Attacks may have started much earlier than though
The
internet is rife with crime and theft of all types. Some nefarious
users steal passwords to social networking sites and online games
while some go after corporate and government secrets. One of the most
publicized cyber attacks in recent memory was perpetrated against
Google last year.
Google announced in January that its
corporate network
had been attacked and that Gmail accounts of activists who
spoke out against the Chinese government were targeted. Google also
revealed that the attacks resulted in the theft of IP and the search
giant went so far as to threaten to leave the Chinese search market.
The attacks allegedly occurred from within China and led to a
confrontation between the Chinese government, Google, and the U.S.
government.
The Chinese government has long maintained that it
does not approve or condone cyber attacks and hacking within its
country. A Chinese
official said, "[China] bans using the Internet to
subvert state power and wreck national unity, to incite ethnic hatred
and division, to promote cults and to distribute content that is
pornographic, salacious, violent or terrorist.
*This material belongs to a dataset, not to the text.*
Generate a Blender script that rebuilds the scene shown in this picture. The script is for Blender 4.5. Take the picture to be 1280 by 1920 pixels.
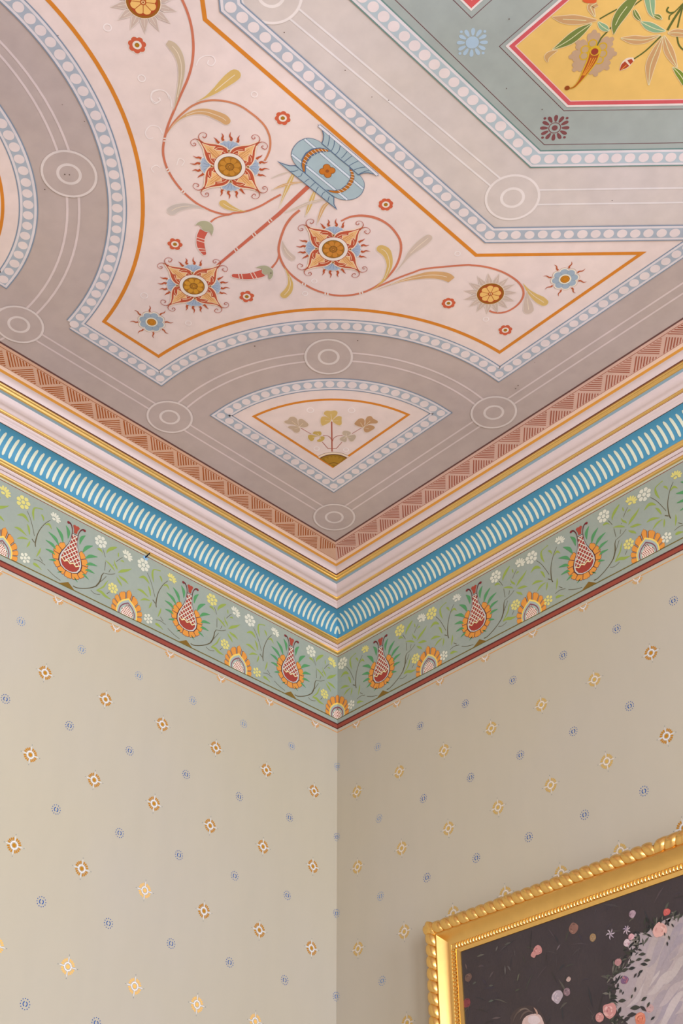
import bpy, bmesh, math, random
from mathutils import Vector, Matrix
PI = math.pi
for o in list(bpy.data.objects): bpy.data.objects.remove(o)
SC = bpy.context.scene
COL = SC.collection

# ------------------------------------------------------------------ camera
F_PX = 2320.48
YAW, PIT, ROL = 2.375016, 0.689127, 0.0016518
CAM = Vector((2.27968, -2.18017, 1.6))
CEIL = 3.8
Fw = Vector((math.cos(PIT)*math.cos(YAW), math.cos(PIT)*math.sin(YAW), math.sin(PIT)))
R0 = Vector((math.sin(YAW), -math.cos(YAW), 0)); U0 = R0.cross(Fw)
Rt = math.cos(ROL)*R0 + math.sin(ROL)*U0
Up = -math.sin(ROL)*R0 + math.cos(ROL)*U0
cd = bpy.data.cameras.new('camera'); cam = bpy.data.objects.new('camera', cd); COL.objects.link(cam)
m = Matrix((Rt, Up, -Fw)).transposed().to_4x4(); m.translation = CAM
cam.matrix_world = m
cd.sensor_fit = 'VERTICAL'; cd.sensor_height = 36.0; cd.sensor_width = 24.0
cd.lens = F_PX*36.0/1920.0; cd.clip_start = 0.05
SC.camera = cam

# ------------------------------------------------------------------ world, lights, exposure
w = bpy.data.worlds.new('world'); SC.world = w; w.use_nodes = True
w.node_tree.nodes['Background'].inputs[0].default_value = (0.80, 0.88, 1.0, 1)
w.node_tree.nodes['Background'].inputs[1].default_value = 0.6
SC.view_settings.view_transform = 'Standard'; SC.view_settings.look = 'None'
SC.view_settings.exposure = 0.33; SC.view_settings.gamma = 1.0
SC.view_settings.use_curve_mapping = False
RX, RY = 4.7, -5.6          # far walls of the room
def area(name, loc, tgt, sx, sy, power, col=(1, 1, 1)):
    l = bpy.data.lights.new(name, 'AREA'); l.shape = 'RECTANGLE'; l.size = sx; l.size_y = sy
    l.energy = power; l.color = col
    o = bpy.data.objects.new(name, l); COL.objects.link(o); o.location = loc
    o.rotation_euler = (Vector(tgt)-Vector(loc)).to_track_quat('-Z', 'Y').to_euler()
    return o
WIN_X = [(-1.3, 1.1), (-2.7, 1.1), (-4.2, 1.0)]
for i, (yy, k) in enumerate(WIN_X):
    area('window_or_fill_light', (RX-0.10, yy, 2.3), (0, yy, 2.3), 0.8, 2.4, 72*k, (0.82, 0.93, 1.08))
for i, xx in enumerate((3.9,)):
    area('window_or_fill_light', (xx, RY+0.10, 2.2), (xx, 0, 2.2), 1.1, 2.4, 30, (0.84, 0.94, 1.06))  # unseen fill behind the camera, added to brighten the right part of the ceiling

# ------------------------------------------------------------------ pixel -> surface helpers
def ray(px, py):
    return Fw + Rt*((px-640)/F_PX) - Up*((py-960)/F_PX)
def onC(px, py):
    d = ray(px, py); t = (CEIL-CAM.z)/d.z; P = CAM+d*t; return (P.x, -P.y)
def onL(px, py, X=0.0):
    d = ray(px, py); t = (X-CAM.x)/d.x; P = CAM+d*t; return (P.y, P.z)
def onR(px, py, Y=0.0):
    d = ray(px, py); t = (Y-CAM.y)/d.y; P = CAM+d*t; return (P.x, P.z)
class T:
    """traced crop: origin, zoom, surface"""
    def __init__(s, fn, x0, y0, z): s.f, s.x0, s.y0, s.z = fn, x0, y0, z
    def pt(s, a, b): return s.f(s.x0+a/s.z, s.y0+b/s.z)
    def p(s, L): return [s.pt(*q[:2]) for q in L]
    def w(s, wpx, at):
        p0 = s.pt(*at); p1 = s.pt(at[0]+1, at[1]); p2 = s.pt(at[0], at[1]+1)
        det = abs((p1[0]-p0[0])*(p2[1]-p0[1])-(p1[1]-p0[1])*(p2[0]-p0[0]))
        return wpx*math.sqrt(det)

def _ws(s, L_, W_):
    out = []
    for i, (q, wp) in enumerate(zip(L_, W_)):
        a = L_[max(i-1, 0)]; b = L_[min(i+1, len(L_)-1)]; dx, dy = b[0]-a[0], b[1]-a[1]; l = math.hypot(dx, dy) or 1
        nx, ny = -dy/l*wp/2, dx/l*wp/2; p1 = s.pt(q[0]+nx, q[1]+ny); p2 = s.pt(q[0]-nx, q[1]-ny)
        out.append(math.hypot(p1[0]-p2[0], p1[1]-p2[1]))
    return out
T.ws = _ws

# ------------------------------------------------------------------ colour and materials
AL = 0.93
def lin(c):
    out = []
    for v in c:
        v /= 255.0
        out.append((v/12.92 if v <= 0.04045 else ((v+0.055)/1.055)**2.4)*AL)
    return tuple(out)+(1.0,)
_m = {}
def N(nt, t, **k):
    n = nt.nodes.new(t)
    for a, b in k.items(): setattr(n, a, b)
    return n
def paint_mat(name, amount=0.10, rough=0.8, scale=3.0, bump=0.04, warm=0.0, streak=False):
    """fresco paint: colour from the COL attribute with brushed and clouded wear"""
    if name in _m: return _m[name]
    mt = bpy.data.materials.new(name); mt.use_nodes = True; nt = mt.node_tree
    b = nt.nodes['Principled BSDF']; b.inputs['Roughness'].default_value = rough
    at = N(nt, 'ShaderNodeAttribute', attribute_name='COL')
    g = N(nt, 'ShaderNodeNewGeometry')
    mp = N(nt, 'ShaderNodeMapping')
    if streak: mp.inputs['Scale'].default_value = (1, 1, 0.25)
    nt.links.new(g.outputs['Position'], mp.inputs['Vector'])
    n1 = N(nt, 'ShaderNodeTexNoise'); n1.inputs['Scale'].default_value = scale; n1.inputs['Detail'].default_value = 5
    n2 = N(nt, 'ShaderNodeTexNoise'); n2.inputs['Scale'].default_value = scale*14; n2.inputs['Detail'].default_value = 4
    for n in (n1, n2): nt.links.new(mp.outputs[0], n.inputs['Vector'])
    def mr(src, lo, hi):
        q = N(nt, 'ShaderNodeMapRange'); q.inputs['From Min'].default_value = 0.3; q.inputs['From Max'].default_value = 0.7
        q.inputs['To Min'].default_value = lo; q.inputs['To Max'].default_value = hi
        nt.links.new(src, q.inputs['Value']); return q.outputs[0]
    a1 = mr(n1.outputs['Fac'], 1-amount, 1+amount*0.6)
    a2 = mr(n2.outputs['Fac'], 1-amount*0.45, 1+amount*0.35)
    mu = N(nt, 'ShaderNodeMath', operation='MULTIPLY'); nt.links.new(a1, mu.inputs[0]); nt.links.new(a2, mu.inputs[1])
    vm = N(nt, 'ShaderNodeVectorMath', operation='SCALE')
    nt.links.new(at.outputs['Color'], vm.inputs[0]); nt.links.new(mu.outputs[0], vm.inputs['Scale'])
    # slight hue drift between warm and cool
    n3 = N(nt, 'ShaderNodeTexNoise'); n3.inputs['Scale'].default_value = scale*1.3; n3.inputs['Detail'].default_value = 3
    ad = N(nt, 'ShaderNodeVectorMath', operation='ADD'); ad.inputs[1].default_value = (7.1, 3.3, 1.9)
    nt.links.new(g.outputs['Position'], ad.inputs[0]); nt.links.new(ad.outputs[0], n3.inputs['Vector'])
    mx = N(nt, 'ShaderNodeMix', data_type='RGBA', blend_type='MIX')
    mx.inputs[6].default_value = (1.02, 0.995, 0.955, 1); mx.inputs[7].default_value = (1.0, 0.985, 1.02, 1)
    nt.links.new(mr(n3.outputs['Fac'], 0, 1), mx.inputs[0])
    m2 = N(nt, 'ShaderNodeVectorMath', operation='MULTIPLY')
    nt.links.new(vm.outputs[0], m2.inputs[0]); nt.links.new(mx.outputs[2], m2.inputs[1])
    nt.links.new(m2.outputs[0], b.inputs['Base Color'])
    bp = N(nt, 'ShaderNodeBump'); bp.inputs['Strength'].default_value = bump; bp.inputs['Distance'].default_value = 0.004
    nt.links.new(n2.outputs['Fac'], bp.inputs['Height']); nt.links.new(bp.outputs[0], b.inputs['Normal'])
    b.inputs['Specular IOR Level'].default_value = 0.25
    _m[name] = mt; return mt
def plain(name, rgb, rough=0.6, metal=0.0, noise=0.0, nscale=30, spec=0.35, bump=0.0):
    if name in _m: return _m[name]
    mt = bpy.data.materials.new(name); mt.use_nodes = True; nt = mt.node_tree
    b = nt.nodes['Principled BSDF']; c = lin(rgb)
    b.inputs['Base Color'].default_value = c; b.inputs['Roughness'].default_value = rough
    b.inputs['Metallic'].default_value = metal; b.inputs['Specular IOR Level'].default_value = spec
    g = N(nt, 'ShaderNodeNewGeometry'); n = N(nt, 'ShaderNodeTexNoise'); n.inputs['Scale'].default_value = nscale; n.inputs['Detail'].default_value = 4
    nt.links.new(g.outputs['Position'], n.inputs['Vector'])
    if noise:
        mx = N(nt, 'ShaderNodeMix', data_type='RGBA'); nt.links.new(n.outputs['Fac'], mx.inputs[0])
        mx.inputs[6].default_value = tuple(v*(1-noise) for v in c[:3])+(1,)
        mx.inputs[7].default_value = tuple(min(1, v*(1+noise)) for v in c[:3])+(1,)
        nt.links.new(mx.outputs[2], b.inputs['Base Color'])
    if bump:
        bp = N(nt, 'ShaderNodeBump'); bp.inputs['Strength'].default_value = bump; bp.inputs['Distance'].default_value = 0.003
        nt.links.new(n.outputs['Fac'], bp.inputs['Height']); nt.links.new(bp.outputs[0], b.inputs['Normal'])
    _m[name] = mt; return mt
M_CEIL = paint_mat('ceiling_fresco', 0.10, 0.85, 2.1, 0.05)
M_WALL = paint_mat('wall_distemper', 0.03, 0.75, 1.6, 0.03, streak=True)
M_FRZ = paint_mat('frieze_paint', 0.05, 0.7, 6.0, 0.02)
M_OIL = paint_mat('oil_paint', 0.10, 0.42, 14.0, 0.10)
M_GOLD = plain('gilding', (255, 214, 134), 0.38, 1.0, 0.04, 12)
M_GOLD2 = plain('burnished_gilding', (250, 204, 122), 0.27, 1.0, 0.10, 50, bump=0.03)

def tag(o, label=None, cat=None, kind=None, group=None):
    if label: o['label'] = label
    if cat: o['category'] = cat
    if kind: o['kind'] = kind
    if group: o['group'] = group
    return o
def mesh_obj(name, verts, faces, mat, parent=None, smooth=False, cols=None):
    me = bpy.data.meshes.new(name); me.from_pydata(verts, [], faces); me.update()
    if mat: me.materials.append(mat)
    if smooth: me.polygons.foreach_set('use_smooth', [True]*len(me.polygons))
    if cols is not None:
        at = me.color_attributes.new('COL', 'FLOAT_COLOR', 'CORNER'); buf = []
        for p, c in zip(me.polygons, cols): buf += list(c)*p.loop_total
        at.data.foreach_set('color', buf)
    o = bpy.data.objects.new(name, me); COL.objects.link(o)
    if parent: o.parent = parent
    return o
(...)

China has an ample
legal basis for punishing such harmful content, and there is no room
for doubting this. This is completely different from so-called
restriction of Internet freedom."
Reuters reports
that a probe of the attacks against Google and 20 other U.S.
businesses has pointed
to a pair of Chinese schools as the originating point of the
attacks. Sources close to the investigation told the New
York Times that
the probes have found that the Shanghai Jiaotong University and the
Lanxiang Vocational School in China were the source of the
attacks.
The evidence has linked a computer science class at
the vocational school to the attacks. The class is taught by a
professor from the Ukraine. The probe has also found that the attacks
may have started as early as April of 2009, which is much earlier
than the attacks were believed to have been launched. Google would
only say that its investigation was ongoing and offered no comment.
No
comment was offered from either of the Chinese schools.